In 1888 I sent over three thousand leaf impressions from the Dakota sandstone to Dr. Lesquereux, and he selected from them over three hundred and fifty typical specimens, many of them new, for the National Museum. Hundreds of others, identified by him, were afterwards purchased by R. D. Lacoe, of Pittston, Pa., and presented to the Museum.

So feeble had the great botanist become in these last years of his life, that friends passed before his failing eyes the trays containing these great collections.

In my estimation, America can show no life more unselfishly devoted to science than that of Lesquereux, probably the most scholarly and conscientious botanist of his day. He once wrote me that he received a salary of five dollars a day from the U. S. Geological Survey, and out of this he had to pay his artist. He labored with unfailing enthusiasm to complete his monumental work, “The Flora of the Dakota Group,” but by the irony of fate, he never saw his beloved book in print. It was published by the Government five years after his death, under the able editorship of Dr. F. H. Knowlton.

He passed away at the age of eighty-three.

“Born in the heart of Switzerland’s mountain grandeur,” he once said, “my associations have been almost all of a scientific nature. I have lived with nature,—the rocks, the trees, the flowers. They know me, I know them. Everything else is dead to me.”

It was my good fortune to be in constant correspondence with Lesquereux, and his letters, which I need not say I prize highly, have done more, perhaps, than any other thing to fix my determination that, come what might, I would be a fossil hunter and add my quota to human knowledge. The letter here reproduced has been as a lodestar to lead me on past all discouragements in the path which as a boy of seventeen I set out to follow. May it shed light upon the life of some other straggler!

In 1897, not having the means to go into the vertebrate fields of western Kansas, I spent three months in the Dakota Group, although I knew that I had already supplied most of the museums of the world with examples of its flora, and that there was little interest in or demand for the leaves.

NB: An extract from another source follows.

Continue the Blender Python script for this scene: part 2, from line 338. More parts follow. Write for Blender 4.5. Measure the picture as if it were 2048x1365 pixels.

I secured over three thousand leaves, however, and paid first-class freight on them to my home at Lawrence. Then I hauled them out to my little twenty-acre farm, four miles southeast of town, and pitched my 9 × 9 wall-tent for a workshop, flooring it and putting up a stove. There I worked from November to May, standing on my feet on an average of fourteen hours a day, with my face to the opening of the tent for light, and my back to the stove. At night I worked over a coal-oil lamp.